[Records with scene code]
* * * * * * *

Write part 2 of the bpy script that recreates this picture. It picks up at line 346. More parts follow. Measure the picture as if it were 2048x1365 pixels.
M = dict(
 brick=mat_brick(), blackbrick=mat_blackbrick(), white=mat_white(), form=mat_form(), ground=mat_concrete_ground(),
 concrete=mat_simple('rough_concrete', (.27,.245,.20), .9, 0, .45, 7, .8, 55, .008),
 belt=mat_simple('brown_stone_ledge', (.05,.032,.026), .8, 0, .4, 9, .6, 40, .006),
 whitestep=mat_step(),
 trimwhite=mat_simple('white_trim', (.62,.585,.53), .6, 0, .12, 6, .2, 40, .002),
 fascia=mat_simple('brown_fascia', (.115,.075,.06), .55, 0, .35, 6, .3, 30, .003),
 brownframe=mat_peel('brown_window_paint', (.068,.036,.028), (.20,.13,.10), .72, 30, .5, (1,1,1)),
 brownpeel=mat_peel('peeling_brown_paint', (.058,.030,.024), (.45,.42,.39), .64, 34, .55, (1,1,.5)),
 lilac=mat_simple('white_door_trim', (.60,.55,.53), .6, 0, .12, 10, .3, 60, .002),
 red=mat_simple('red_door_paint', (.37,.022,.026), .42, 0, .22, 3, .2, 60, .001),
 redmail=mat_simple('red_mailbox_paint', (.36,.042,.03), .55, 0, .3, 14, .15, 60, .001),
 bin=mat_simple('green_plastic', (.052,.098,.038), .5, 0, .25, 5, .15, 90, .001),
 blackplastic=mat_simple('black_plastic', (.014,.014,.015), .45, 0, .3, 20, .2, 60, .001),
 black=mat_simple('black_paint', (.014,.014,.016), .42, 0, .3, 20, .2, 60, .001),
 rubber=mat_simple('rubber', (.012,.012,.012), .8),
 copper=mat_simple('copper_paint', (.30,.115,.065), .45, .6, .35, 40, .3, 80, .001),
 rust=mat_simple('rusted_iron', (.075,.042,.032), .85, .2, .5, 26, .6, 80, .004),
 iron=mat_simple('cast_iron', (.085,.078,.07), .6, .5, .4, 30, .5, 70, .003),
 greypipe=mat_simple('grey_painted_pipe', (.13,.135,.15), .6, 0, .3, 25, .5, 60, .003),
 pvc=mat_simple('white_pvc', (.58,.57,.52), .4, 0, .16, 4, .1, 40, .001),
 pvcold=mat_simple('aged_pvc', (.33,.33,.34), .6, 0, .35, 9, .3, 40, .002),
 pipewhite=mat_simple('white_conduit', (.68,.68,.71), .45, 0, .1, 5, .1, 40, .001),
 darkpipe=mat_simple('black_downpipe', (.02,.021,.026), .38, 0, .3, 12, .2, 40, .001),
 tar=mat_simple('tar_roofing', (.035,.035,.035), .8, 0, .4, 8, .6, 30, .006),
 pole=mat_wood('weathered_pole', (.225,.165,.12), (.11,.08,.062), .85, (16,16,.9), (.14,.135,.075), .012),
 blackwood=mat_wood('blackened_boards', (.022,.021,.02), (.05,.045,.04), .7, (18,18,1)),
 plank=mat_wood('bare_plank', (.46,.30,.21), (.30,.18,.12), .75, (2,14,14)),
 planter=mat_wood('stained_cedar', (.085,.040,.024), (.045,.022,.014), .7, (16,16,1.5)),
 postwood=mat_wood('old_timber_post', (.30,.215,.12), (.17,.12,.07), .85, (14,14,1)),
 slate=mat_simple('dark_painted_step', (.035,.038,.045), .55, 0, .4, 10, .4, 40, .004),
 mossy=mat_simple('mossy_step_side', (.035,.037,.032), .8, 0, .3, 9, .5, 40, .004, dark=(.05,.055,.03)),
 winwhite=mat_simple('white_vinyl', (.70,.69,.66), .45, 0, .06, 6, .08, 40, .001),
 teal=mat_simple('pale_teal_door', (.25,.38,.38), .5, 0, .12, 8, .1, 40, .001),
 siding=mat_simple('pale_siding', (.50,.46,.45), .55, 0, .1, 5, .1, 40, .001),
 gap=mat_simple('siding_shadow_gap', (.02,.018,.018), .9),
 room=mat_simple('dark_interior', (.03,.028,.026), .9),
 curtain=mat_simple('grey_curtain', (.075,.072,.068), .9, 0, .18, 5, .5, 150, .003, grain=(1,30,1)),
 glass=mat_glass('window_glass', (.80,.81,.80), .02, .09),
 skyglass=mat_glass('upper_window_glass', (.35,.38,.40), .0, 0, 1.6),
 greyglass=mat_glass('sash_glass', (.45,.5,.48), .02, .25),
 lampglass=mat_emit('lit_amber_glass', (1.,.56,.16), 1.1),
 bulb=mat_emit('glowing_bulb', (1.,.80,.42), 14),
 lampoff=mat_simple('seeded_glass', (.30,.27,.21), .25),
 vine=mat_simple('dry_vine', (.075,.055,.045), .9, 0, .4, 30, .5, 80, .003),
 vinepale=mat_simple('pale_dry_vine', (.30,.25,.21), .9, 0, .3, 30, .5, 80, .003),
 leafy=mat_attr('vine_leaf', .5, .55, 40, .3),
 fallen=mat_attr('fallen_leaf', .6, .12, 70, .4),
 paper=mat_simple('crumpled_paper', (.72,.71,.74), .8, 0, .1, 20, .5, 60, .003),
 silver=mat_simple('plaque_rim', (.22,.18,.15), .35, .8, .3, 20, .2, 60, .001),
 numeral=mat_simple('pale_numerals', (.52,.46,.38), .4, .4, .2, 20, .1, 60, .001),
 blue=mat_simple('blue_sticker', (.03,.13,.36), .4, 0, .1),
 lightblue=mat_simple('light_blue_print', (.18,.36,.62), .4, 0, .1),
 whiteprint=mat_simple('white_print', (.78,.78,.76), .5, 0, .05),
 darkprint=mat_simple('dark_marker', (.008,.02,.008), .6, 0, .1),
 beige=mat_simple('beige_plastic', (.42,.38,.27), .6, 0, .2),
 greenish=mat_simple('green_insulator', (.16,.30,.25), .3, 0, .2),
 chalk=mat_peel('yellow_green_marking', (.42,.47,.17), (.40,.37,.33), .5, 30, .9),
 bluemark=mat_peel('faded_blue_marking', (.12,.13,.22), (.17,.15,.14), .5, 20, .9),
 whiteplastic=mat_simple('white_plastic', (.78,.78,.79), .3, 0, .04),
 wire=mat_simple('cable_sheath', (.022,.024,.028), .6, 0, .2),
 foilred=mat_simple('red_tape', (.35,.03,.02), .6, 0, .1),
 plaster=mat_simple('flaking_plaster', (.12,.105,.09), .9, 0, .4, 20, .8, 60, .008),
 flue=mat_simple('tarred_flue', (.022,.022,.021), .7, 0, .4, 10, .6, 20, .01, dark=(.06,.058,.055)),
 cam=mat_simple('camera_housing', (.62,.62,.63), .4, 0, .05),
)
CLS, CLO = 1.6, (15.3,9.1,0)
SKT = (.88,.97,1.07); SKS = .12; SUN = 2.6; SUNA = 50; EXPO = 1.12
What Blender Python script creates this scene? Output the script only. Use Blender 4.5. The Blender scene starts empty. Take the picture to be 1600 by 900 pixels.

* * * * * * *

### Objective
Please output the entire listing exactly as it stands.

### Problem solution
Write part 2 of the bpy script that recreates this picture. It picks up at line 346. More parts follow. Measure the picture as if it were 2048x1365 pixels.
M = dict(
 brick=mat_brick(), blackbrick=mat_blackbrick(), white=mat_white(), form=mat_form(), ground=mat_concrete_ground(),
 concrete=mat_simple('rough_concrete', (.27,.245,.20), .9, 0, .45, 7, .8, 55, .008),
 belt=mat_simple('brown_stone_ledge', (.05,.032,.026), .8, 0, .4, 9, .6, 40, .006),
 whitestep=mat_step(),
 trimwhite=mat_simple('white_trim', (.62,.585,.53), .6, 0, .12, 6, .2, 40, .002),
 fascia=mat_simple('brown_fascia', (.115,.075,.06), .55, 0, .35, 6, .3, 30, .003),
 brownframe=mat_peel('brown_window_paint', (.068,.036,.028), (.20,.13,.10), .72, 30, .5, (1,1,1)),
 brownpeel=mat_peel('peeling_brown_paint', (.058,.030,.024), (.45,.42,.39), .64, 34, .55, (1,1,.5)),
 lilac=mat_simple('white_door_trim', (.60,.55,.53), .6, 0, .12, 10, .3, 60, .002),
 red=mat_simple('red_door_paint', (.37,.022,.026), .42, 0, .22, 3, .2, 60, .001),
 redmail=mat_simple('red_mailbox_paint', (.36,.042,.03), .55, 0, .3, 14, .15, 60, .001),
 bin=mat_simple('green_plastic', (.052,.098,.038), .5, 0, .25, 5, .15, 90, .001),
 blackplastic=mat_simple('black_plastic', (.014,.014,.015), .45, 0, .3, 20, .2, 60, .001),
 black=mat_simple('black_paint', (.014,.014,.016), .42, 0, .3, 20, .2, 60, .001),
 rubber=mat_simple('rubber', (.012,.012,.012), .8),
 copper=mat_simple('copper_paint', (.30,.115,.065), .45, .6, .35, 40, .3, 80, .001),
 rust=mat_simple('rusted_iron', (.075,.042,.032), .85, .2, .5, 26, .6, 80, .004),
 iron=mat_simple('cast_iron', (.085,.078,.07), .6, .5, .4, 30, .5, 70, .003),
 greypipe=mat_simple('grey_painted_pipe', (.13,.135,.15), .6, 0, .3, 25, .5, 60, .003),
 pvc=mat_simple('white_pvc', (.58,.57,.52), .4, 0, .16, 4, .1, 40, .001),
 pvcold=mat_simple('aged_pvc', (.33,.33,.34), .6, 0, .35, 9, .3, 40, .002),
 pipewhite=mat_simple('white_conduit', (.68,.68,.71), .45, 0, .1, 5, .1, 40, .001),
 darkpipe=mat_simple('black_downpipe', (.02,.021,.026), .38, 0, .3, 12, .2, 40, .001),
 tar=mat_simple('tar_roofing', (.035,.035,.035), .8, 0, .4, 8, .6, 30, .006),
 pole=mat_wood('weathered_pole', (.225,.165,.12), (.11,.08,.062), .85, (16,16,.9), (.14,.135,.075), .012),
 blackwood=mat_wood('blackened_boards', (.022,.021,.02), (.05,.045,.04), .7, (18,18,1)),
 plank=mat_wood('bare_plank', (.46,.30,.21), (.30,.18,.12), .75, (2,14,14)),
 planter=mat_wood('stained_cedar', (.085,.040,.024), (.045,.022,.014), .7, (16,16,1.5)),
 postwood=mat_wood('old_timber_post', (.30,.215,.12), (.17,.12,.07), .85, (14,14,1)),
 slate=mat_simple('dark_painted_step', (.035,.038,.045), .55, 0, .4, 10, .4, 40, .004),
 mossy=mat_simple('mossy_step_side', (.035,.037,.032), .8, 0, .3, 9, .5, 40, .004, dark=(.05,.055,.03)),
 winwhite=mat_simple('white_vinyl', (.70,.69,.66), .45, 0, .06, 6, .08, 40, .001),
 teal=mat_simple('pale_teal_door', (.25,.38,.38), .5, 0, .12, 8, .1, 40, .001),
 siding=mat_simple('pale_siding', (.50,.46,.45), .55, 0, .1, 5, .1, 40, .001),
 gap=mat_simple('siding_shadow_gap', (.02,.018,.018), .9),
 room=mat_simple('dark_interior', (.03,.028,.026), .9),
 curtain=mat_simple('grey_curtain', (.075,.072,.068), .9, 0, .18, 5, .5, 150, .003, grain=(1,30,1)),
 glass=mat_glass('window_glass', (.80,.81,.80), .02, .09),
 skyglass=mat_glass('upper_window_glass', (.35,.38,.40), .0, 0, 1.6),
 greyglass=mat_glass('sash_glass', (.45,.5,.48), .02, .25),
 lampglass=mat_emit('lit_amber_glass', (1.,.56,.16), 1.1),
 bulb=mat_emit('glowing_bulb', (1.,.80,.42), 14),
 lampoff=mat_simple('seeded_glass', (.30,.27,.21), .25),
 vine=mat_simple('dry_vine', (.075,.055,.045), .9, 0, .4, 30, .5, 80, .003),
 vinepale=mat_simple('pale_dry_vine', (.30,.25,.21), .9, 0, .3, 30, .5, 80, .003),
 leafy=mat_attr('vine_leaf', .5, .55, 40, .3),
 fallen=mat_attr('fallen_leaf', .6, .12, 70, .4),
 paper=mat_simple('crumpled_paper', (.72,.71,.74), .8, 0, .1, 20, .5, 60, .003),
 silver=mat_simple('plaque_rim', (.22,.18,.15), .35, .8, .3, 20, .2, 60, .001),
 numeral=mat_simple('pale_numerals', (.52,.46,.38), .4, .4, .2, 20, .1, 60, .001),
 blue=mat_simple('blue_sticker', (.03,.13,.36), .4, 0, .1),
 lightblue=mat_simple('light_blue_print', (.18,.36,.62), .4, 0, .1),
 whiteprint=mat_simple('white_print', (.78,.78,.76), .5, 0, .05),
 darkprint=mat_simple('dark_marker', (.008,.02,.008), .6, 0, .1),
 beige=mat_simple('beige_plastic', (.42,.38,.27), .6, 0, .2),
 greenish=mat_simple('green_insulator', (.16,.30,.25), .3, 0, .2),
 chalk=mat_peel('yellow_green_marking', (.42,.47,.17), (.40,.37,.33), .5, 30, .9),
 bluemark=mat_peel('faded_blue_marking', (.12,.13,.22), (.17,.15,.14), .5, 20, .9),
 whiteplastic=mat_simple('white_plastic', (.78,.78,.79), .3, 0, .04),
 wire=mat_simple('cable_sheath', (.022,.024,.028), .6, 0, .2),
 foilred=mat_simple('red_tape', (.35,.03,.02), .6, 0, .1),
 plaster=mat_simple('flaking_plaster', (.12,.105,.09), .9, 0, .4, 20, .8, 60, .008),
 flue=mat_simple('tarred_flue', (.022,.022,.021), .7, 0, .4, 10, .6, 20, .01, dark=(.06,.058,.055)),
 cam=mat_simple('camera_housing', (.62,.62,.63), .4, 0, .05),
)
CLS, CLO = 1.6, (15.3,9.1,0)
SKT = (.88,.97,1.07); SKS = .12; SUN = 2.6; SUNA = 50; EXPO = 1.12
What Blender Python script creates this scene? Output the script only. Use Blender 4.5. The Blender scene starts empty. Take the picture to be 1600 by 900 pixels.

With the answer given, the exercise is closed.